▶ _Given instruction_
Will you return, word for word, only the lines from the top of the data below down to and including the one with "def rgb(r, g, b): return"?

++++ Material

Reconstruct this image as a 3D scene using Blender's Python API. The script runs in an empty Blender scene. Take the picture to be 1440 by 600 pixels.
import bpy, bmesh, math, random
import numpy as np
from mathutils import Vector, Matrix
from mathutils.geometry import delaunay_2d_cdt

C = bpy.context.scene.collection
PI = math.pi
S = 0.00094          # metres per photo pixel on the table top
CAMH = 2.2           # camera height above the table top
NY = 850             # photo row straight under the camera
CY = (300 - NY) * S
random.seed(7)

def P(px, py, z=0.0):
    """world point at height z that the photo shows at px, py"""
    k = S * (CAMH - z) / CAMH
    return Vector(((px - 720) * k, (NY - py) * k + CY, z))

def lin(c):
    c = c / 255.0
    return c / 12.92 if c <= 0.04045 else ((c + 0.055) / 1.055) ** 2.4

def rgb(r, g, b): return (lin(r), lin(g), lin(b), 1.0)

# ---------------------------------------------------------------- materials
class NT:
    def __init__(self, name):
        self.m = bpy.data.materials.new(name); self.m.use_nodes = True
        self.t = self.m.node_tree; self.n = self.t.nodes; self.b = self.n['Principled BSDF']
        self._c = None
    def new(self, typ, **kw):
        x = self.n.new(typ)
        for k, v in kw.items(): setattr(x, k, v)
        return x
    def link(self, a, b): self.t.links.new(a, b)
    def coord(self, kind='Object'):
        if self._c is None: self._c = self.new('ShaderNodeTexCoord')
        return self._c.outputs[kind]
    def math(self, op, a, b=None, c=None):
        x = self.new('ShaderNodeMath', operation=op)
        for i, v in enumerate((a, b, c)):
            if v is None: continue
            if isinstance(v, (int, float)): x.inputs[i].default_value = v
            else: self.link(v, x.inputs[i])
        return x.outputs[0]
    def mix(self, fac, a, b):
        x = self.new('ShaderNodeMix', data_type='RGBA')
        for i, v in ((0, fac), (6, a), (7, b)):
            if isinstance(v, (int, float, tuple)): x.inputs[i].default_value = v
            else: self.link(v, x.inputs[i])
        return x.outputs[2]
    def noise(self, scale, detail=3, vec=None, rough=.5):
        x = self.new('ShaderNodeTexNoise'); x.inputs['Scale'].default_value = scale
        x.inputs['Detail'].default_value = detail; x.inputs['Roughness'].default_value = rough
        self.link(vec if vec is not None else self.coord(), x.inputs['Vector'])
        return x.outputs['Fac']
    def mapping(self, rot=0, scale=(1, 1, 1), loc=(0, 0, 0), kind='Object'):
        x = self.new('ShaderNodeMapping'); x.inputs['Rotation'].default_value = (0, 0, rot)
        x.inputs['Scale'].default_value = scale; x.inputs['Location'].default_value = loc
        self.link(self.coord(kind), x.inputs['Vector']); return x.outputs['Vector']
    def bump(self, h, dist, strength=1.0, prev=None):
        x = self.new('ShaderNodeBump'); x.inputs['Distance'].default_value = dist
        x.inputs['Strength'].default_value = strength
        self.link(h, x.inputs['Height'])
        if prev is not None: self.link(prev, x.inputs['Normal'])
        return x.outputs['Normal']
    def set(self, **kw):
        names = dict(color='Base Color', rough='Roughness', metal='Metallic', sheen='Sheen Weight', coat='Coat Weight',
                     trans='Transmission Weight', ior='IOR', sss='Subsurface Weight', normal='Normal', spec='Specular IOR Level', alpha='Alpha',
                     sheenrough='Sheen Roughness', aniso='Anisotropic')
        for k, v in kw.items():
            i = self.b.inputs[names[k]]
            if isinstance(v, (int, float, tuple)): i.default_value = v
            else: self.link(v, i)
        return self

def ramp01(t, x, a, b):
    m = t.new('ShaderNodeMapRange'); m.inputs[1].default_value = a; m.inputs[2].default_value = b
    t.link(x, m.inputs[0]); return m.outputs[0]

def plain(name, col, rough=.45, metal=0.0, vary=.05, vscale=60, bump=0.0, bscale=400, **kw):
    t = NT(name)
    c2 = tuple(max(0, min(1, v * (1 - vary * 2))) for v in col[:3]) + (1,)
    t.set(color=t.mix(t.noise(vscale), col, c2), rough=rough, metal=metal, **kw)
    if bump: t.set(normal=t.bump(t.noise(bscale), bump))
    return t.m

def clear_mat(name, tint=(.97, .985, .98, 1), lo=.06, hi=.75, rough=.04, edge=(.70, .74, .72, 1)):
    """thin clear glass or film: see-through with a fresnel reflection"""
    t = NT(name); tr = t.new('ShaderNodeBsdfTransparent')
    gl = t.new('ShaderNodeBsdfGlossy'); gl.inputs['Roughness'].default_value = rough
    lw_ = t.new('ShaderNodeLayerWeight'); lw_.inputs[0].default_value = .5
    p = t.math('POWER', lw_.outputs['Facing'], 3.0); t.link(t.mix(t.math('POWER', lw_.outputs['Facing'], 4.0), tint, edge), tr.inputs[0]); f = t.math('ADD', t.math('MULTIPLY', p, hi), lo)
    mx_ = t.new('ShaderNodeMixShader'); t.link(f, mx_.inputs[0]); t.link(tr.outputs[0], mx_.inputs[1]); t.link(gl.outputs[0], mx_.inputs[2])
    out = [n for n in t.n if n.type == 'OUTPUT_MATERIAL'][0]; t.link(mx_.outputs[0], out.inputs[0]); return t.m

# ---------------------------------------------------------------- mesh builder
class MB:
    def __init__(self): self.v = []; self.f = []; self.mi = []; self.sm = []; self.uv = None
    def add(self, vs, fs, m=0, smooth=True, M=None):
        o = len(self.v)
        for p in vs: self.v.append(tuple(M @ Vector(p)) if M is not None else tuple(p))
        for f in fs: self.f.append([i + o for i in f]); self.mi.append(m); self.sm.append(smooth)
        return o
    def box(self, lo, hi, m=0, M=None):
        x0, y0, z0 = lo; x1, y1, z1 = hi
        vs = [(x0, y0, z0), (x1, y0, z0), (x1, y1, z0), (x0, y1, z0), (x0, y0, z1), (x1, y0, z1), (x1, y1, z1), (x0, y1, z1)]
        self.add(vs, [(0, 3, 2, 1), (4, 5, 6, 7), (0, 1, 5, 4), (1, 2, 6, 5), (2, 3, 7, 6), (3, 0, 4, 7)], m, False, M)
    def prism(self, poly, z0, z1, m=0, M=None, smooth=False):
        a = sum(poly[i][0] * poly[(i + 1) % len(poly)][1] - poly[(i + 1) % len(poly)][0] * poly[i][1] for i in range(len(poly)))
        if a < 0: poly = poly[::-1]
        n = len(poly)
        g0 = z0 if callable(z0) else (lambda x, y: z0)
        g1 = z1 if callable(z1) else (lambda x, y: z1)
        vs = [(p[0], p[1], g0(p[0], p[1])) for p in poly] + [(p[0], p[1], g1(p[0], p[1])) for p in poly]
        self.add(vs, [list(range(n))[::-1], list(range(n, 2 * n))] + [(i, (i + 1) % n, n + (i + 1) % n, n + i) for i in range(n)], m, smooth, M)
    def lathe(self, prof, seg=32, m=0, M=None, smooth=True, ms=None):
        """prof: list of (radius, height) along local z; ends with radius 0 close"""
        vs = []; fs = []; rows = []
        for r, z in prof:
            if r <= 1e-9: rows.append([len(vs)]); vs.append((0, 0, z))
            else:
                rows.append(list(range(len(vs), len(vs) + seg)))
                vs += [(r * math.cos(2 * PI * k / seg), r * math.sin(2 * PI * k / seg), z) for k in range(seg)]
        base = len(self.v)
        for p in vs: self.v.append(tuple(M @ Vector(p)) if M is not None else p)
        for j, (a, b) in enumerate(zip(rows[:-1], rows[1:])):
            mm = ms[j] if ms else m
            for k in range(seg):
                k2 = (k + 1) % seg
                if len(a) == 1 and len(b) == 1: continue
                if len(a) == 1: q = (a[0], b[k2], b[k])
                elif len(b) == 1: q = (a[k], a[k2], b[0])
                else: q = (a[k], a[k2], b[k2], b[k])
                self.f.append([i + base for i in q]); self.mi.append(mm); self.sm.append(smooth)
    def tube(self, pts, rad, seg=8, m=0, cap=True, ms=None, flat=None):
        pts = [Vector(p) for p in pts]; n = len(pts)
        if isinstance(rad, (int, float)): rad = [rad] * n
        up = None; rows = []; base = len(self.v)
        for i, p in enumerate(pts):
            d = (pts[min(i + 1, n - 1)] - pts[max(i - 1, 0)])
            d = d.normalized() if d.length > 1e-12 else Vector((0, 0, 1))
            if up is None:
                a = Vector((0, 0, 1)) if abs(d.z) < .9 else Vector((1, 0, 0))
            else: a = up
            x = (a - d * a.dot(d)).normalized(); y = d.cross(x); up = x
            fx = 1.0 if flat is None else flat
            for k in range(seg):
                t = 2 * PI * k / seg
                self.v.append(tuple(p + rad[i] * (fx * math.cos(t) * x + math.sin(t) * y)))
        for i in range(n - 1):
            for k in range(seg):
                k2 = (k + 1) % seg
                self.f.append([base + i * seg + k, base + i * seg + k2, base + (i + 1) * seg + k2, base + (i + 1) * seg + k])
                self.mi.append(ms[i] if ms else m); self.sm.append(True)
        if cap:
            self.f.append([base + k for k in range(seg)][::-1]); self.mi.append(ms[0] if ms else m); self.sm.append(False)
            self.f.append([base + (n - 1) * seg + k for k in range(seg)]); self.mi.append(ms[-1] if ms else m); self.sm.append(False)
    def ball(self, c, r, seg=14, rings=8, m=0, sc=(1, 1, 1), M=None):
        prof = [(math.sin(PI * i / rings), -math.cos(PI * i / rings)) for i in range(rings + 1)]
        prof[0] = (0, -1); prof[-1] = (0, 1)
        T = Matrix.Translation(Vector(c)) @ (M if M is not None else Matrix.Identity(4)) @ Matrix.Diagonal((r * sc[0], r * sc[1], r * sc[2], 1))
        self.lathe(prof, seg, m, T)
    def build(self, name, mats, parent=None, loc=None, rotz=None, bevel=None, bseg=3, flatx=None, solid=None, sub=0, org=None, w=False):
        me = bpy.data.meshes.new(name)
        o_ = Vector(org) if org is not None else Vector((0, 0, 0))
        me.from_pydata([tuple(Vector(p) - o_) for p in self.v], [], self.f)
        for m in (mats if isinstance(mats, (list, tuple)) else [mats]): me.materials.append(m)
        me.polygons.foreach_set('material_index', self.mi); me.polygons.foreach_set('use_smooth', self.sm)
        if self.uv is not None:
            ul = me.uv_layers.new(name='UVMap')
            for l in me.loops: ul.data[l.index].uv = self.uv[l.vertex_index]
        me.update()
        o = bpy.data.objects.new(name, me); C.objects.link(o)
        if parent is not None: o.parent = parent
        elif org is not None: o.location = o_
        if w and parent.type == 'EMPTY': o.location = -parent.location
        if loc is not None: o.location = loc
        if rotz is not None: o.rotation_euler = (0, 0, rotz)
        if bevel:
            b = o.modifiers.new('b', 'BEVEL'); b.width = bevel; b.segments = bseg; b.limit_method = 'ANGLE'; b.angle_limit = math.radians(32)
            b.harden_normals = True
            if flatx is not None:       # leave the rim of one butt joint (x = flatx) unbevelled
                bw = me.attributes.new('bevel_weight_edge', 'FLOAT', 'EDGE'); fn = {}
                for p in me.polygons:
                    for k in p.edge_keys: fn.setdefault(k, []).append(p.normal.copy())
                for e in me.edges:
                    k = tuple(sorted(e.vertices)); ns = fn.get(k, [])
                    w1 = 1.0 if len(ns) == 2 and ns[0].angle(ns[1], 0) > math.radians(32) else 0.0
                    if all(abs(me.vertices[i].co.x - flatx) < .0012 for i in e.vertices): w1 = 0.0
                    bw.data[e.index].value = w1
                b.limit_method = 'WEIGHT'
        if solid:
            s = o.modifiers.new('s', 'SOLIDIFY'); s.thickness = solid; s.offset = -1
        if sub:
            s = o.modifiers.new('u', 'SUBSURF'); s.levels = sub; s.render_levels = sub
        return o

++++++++

▶ _Solution for this task_
Reconstruct this image as a 3D scene using Blender's Python API. The script runs in an empty Blender scene. Take the picture to be 1440 by 600 pixels.
import bpy, bmesh, math, random
import numpy as np
from mathutils import Vector, Matrix
from mathutils.geometry import delaunay_2d_cdt

C = bpy.context.scene.collection
PI = math.pi
S = 0.00094          # metres per photo pixel on the table top
CAMH = 2.2           # camera height above the table top
NY = 850             # photo row straight under the camera
CY = (300 - NY) * S
random.seed(7)

def P(px, py, z=0.0):
    """world point at height z that the photo shows at px, py"""
    k = S * (CAMH - z) / CAMH
    return Vector(((px - 720) * k, (NY - py) * k + CY, z))

def lin(c):
    c = c / 255.0
    return c / 12.92 if c <= 0.04045 else ((c + 0.055) / 1.055) ** 2.4

def rgb(r, g, b): return (lin(r), lin(g), lin(b), 1.0)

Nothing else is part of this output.